WHAT THE TASK REQUIRES ▸
Repeat the material verbatim and drop the pictures.

SUPPLIED DATA ▸
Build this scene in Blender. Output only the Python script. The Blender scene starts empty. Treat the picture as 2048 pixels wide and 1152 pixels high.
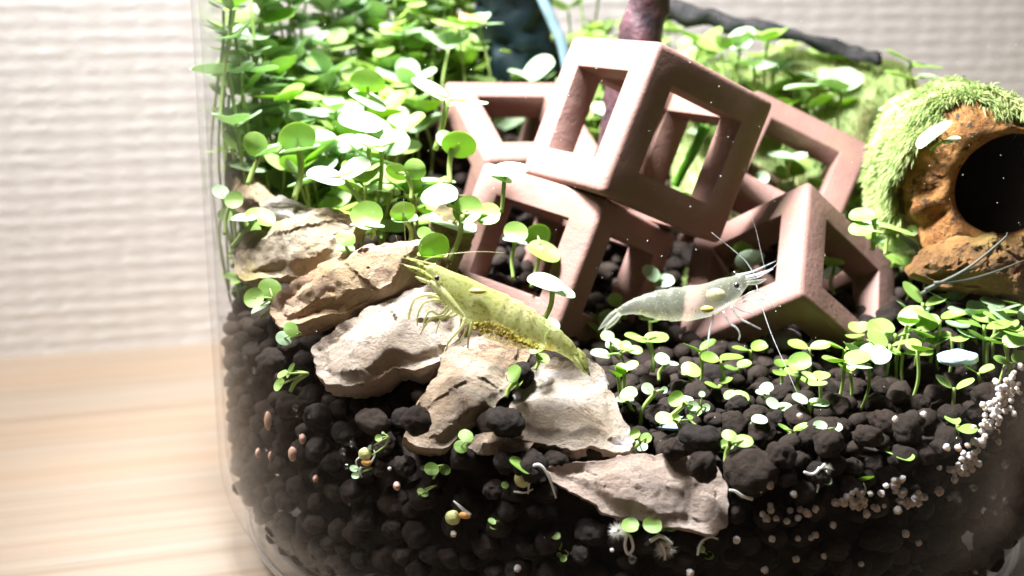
import bpy, bmesh, math, random
import numpy as np
from mathutils import Vector, Matrix, Euler, noise
random.seed(7)
SC = bpy.context.scene
COL = SC.collection
R_ = math.radians
# ------------------------------------------------------------------ camera, world, light, exposure
CAM = Vector((0.0, -20.0, 8.8)); PITCH = R_(14.0); YAW = R_(5.5); F = 2472.0
cd = bpy.data.cameras.new('camera'); cam = bpy.data.objects.new('camera', cd); COL.objects.link(cam)
cam.location = CAM; cam.rotation_euler = (R_(90) - PITCH, 0, YAW)
cd.sensor_width = 36.0; cd.lens = 36.0 * F / 2048.0; cd.clip_start = 0.5; cd.clip_end = 500
cd.dof.use_dof = True; cd.dof.focus_distance = 15.6; cd.dof.aperture_fstop = 0.235
SC.camera = cam
W = bpy.data.worlds.new('World'); SC.world = W; W.use_nodes = True
W.node_tree.nodes['Background'].inputs[0].default_value = (1.0, 0.84, 0.72, 1)
W.node_tree.nodes['Background'].inputs[1].default_value = 0.055

def area_lamp(name, loc, target, sx, sy, power, col):
    l = bpy.data.lights.new(name, 'AREA'); l.shape = 'RECTANGLE'; l.size = sx; l.size_y = sy; l.energy = power; l.color = col
    o = bpy.data.objects.new(name, l); COL.objects.link(o); o.location = loc
    o.rotation_euler = (Vector(target) - Vector(loc)).to_track_quat('-Z', 'Y').to_euler()
    return o
key = area_lamp('aquarium_lamp', (-4.6, -4.2, 18.0), (0, -.6, 4), 3.0, 2.2, 3300, (0.90, 0.955, 1.0))
key.data.spread = R_(80)
wall_fill = area_lamp('wall_fill_lamp', (-22, -6, 44), (-2, 12, 10), 12, 12, 12500, (1.0, 0.975, 0.955))  # added fill lamp, unseen, brightens the wall and table
wall_fill.data.spread = R_(72)

SC.view_settings.view_transform = 'Standard'; SC.view_settings.look = 'None'
SC.view_settings.exposure = 0.38; SC.view_settings.gamma = 1.0
cy = SC.cycles
cy.use_denoising = True; cy.max_bounces = 10; cy.transparent_max_bounces = 24
cy.diffuse_bounces = 4; cy.glossy_bounces = 4; cy.transmission_bounces = 6
cy.caustics_reflective = False; cy.caustics_refractive = False; cy.sample_clamp_indirect = 4.0

# ------------------------------------------------------------------ survey of the photograph: a pixel and a distance give a place
FW = Vector((-math.sin(YAW) * math.cos(PITCH), math.cos(YAW) * math.cos(PITCH), -math.sin(PITCH)))
RT = Vector((math.cos(YAW), math.sin(YAW), 0)); UP = RT.cross(FW)
def ray(x, y): return FW + RT * ((x - 1024) / F) + UP * ((576 - y) / F)
def PY(x, y, Y): r = ray(x, y); return CAM + r * ((Y - CAM.y) / r.y)
def PZ(x, y, Z): r = ray(x, y); return CAM + r * ((Z - CAM.z) / r.z)
def PD(x, y, d): return CAM + ray(x, y) * d
def PPl(x, y, p0, n): r = ray(x, y); return CAM + r * ((p0 - CAM).dot(n) / r.dot(n))
def proj(v):
    d = v - CAM; z = d.dot(FW); return 1024 + F * d.dot(RT) / z, 576 - F * d.dot(UP) / z, z
R_OUT, R_IN = 6.75, 6.64
def PG(x, y, rad=R_IN - 0.02):
    r = ray(x, y); a = r.x ** 2 + r.y ** 2; b = 2 * (CAM.x * r.x + CAM.y * r.y); c = CAM.x ** 2 + CAM.y ** 2 - rad ** 2
    q = b * b - 4 * a * c
    t = (-b - math.sqrt(max(q, 0))) / (2 * a); return CAM + r * t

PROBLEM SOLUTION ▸
Build this scene in Blender. Output only the Python script. The Blender scene starts empty. Treat the picture as 2048 pixels wide and 1152 pixels high.
import bpy, bmesh, math, random
import numpy as np
from mathutils import Vector, Matrix, Euler, noise
random.seed(7)
SC = bpy.context.scene
COL = SC.collection
R_ = math.radians
# ------------------------------------------------------------------ camera, world, light, exposure
CAM = Vector((0.0, -20.0, 8.8)); PITCH = R_(14.0); YAW = R_(5.5); F = 2472.0
cd = bpy.data.cameras.new('camera'); cam = bpy.data.objects.new('camera', cd); COL.objects.link(cam)
cam.location = CAM; cam.rotation_euler = (R_(90) - PITCH, 0, YAW)
cd.sensor_width = 36.0; cd.lens = 36.0 * F / 2048.0; cd.clip_start = 0.5; cd.clip_end = 500
cd.dof.use_dof = True; cd.dof.focus_distance = 15.6; cd.dof.aperture_fstop = 0.235
SC.camera = cam
W = bpy.data.worlds.new('World'); SC.world = W; W.use_nodes = True
W.node_tree.nodes['Background'].inputs[0].default_value = (1.0, 0.84, 0.72, 1)
W.node_tree.nodes['Background'].inputs[1].default_value = 0.055

def area_lamp(name, loc, target, sx, sy, power, col):
    l = bpy.data.lights.new(name, 'AREA'); l.shape = 'RECTANGLE'; l.size = sx; l.size_y = sy; l.energy = power; l.color = col
    o = bpy.data.objects.new(name, l); COL.objects.link(o); o.location = loc
    o.rotation_euler = (Vector(target) - Vector(loc)).to_track_quat('-Z', 'Y').to_euler()
    return o
key = area_lamp('aquarium_lamp', (-4.6, -4.2, 18.0), (0, -.6, 4), 3.0, 2.2, 3300, (0.90, 0.955, 1.0))
key.data.spread = R_(80)
wall_fill = area_lamp('wall_fill_lamp', (-22, -6, 44), (-2, 12, 10), 12, 12, 12500, (1.0, 0.975, 0.955))  # added fill lamp, unseen, brightens the wall and table
wall_fill.data.spread = R_(72)

SC.view_settings.view_transform = 'Standard'; SC.view_settings.look = 'None'
SC.view_settings.exposure = 0.38; SC.view_settings.gamma = 1.0
cy = SC.cycles
cy.use_denoising = True; cy.max_bounces = 10; cy.transparent_max_bounces = 24
cy.diffuse_bounces = 4; cy.glossy_bounces = 4; cy.transmission_bounces = 6
cy.caustics_reflective = False; cy.caustics_refractive = False; cy.sample_clamp_indirect = 4.0

# ------------------------------------------------------------------ survey of the photograph: a pixel and a distance give a place
FW = Vector((-math.sin(YAW) * math.cos(PITCH), math.cos(YAW) * math.cos(PITCH), -math.sin(PITCH)))
RT = Vector((math.cos(YAW), math.sin(YAW), 0)); UP = RT.cross(FW)
def ray(x, y): return FW + RT * ((x - 1024) / F) + UP * ((576 - y) / F)
def PY(x, y, Y): r = ray(x, y); return CAM + r * ((Y - CAM.y) / r.y)
def PZ(x, y, Z): r = ray(x, y); return CAM + r * ((Z - CAM.z) / r.z)
def PD(x, y, d): return CAM + ray(x, y) * d
def PPl(x, y, p0, n): r = ray(x, y); return CAM + r * ((p0 - CAM).dot(n) / r.dot(n))
def proj(v):
    d = v - CAM; z = d.dot(FW); return 1024 + F * d.dot(RT) / z, 576 - F * d.dot(UP) / z, z
R_OUT, R_IN = 6.75, 6.64
def PG(x, y, rad=R_IN - 0.02):
    r = ray(x, y); a = r.x ** 2 + r.y ** 2; b = 2 * (CAM.x * r.x + CAM.y * r.y); c = CAM.x ** 2 + CAM.y ** 2 - rad ** 2
    q = b * b - 4 * a * c
    t = (-b - math.sqrt(max(q, 0))) / (2 * a); return CAM + r * t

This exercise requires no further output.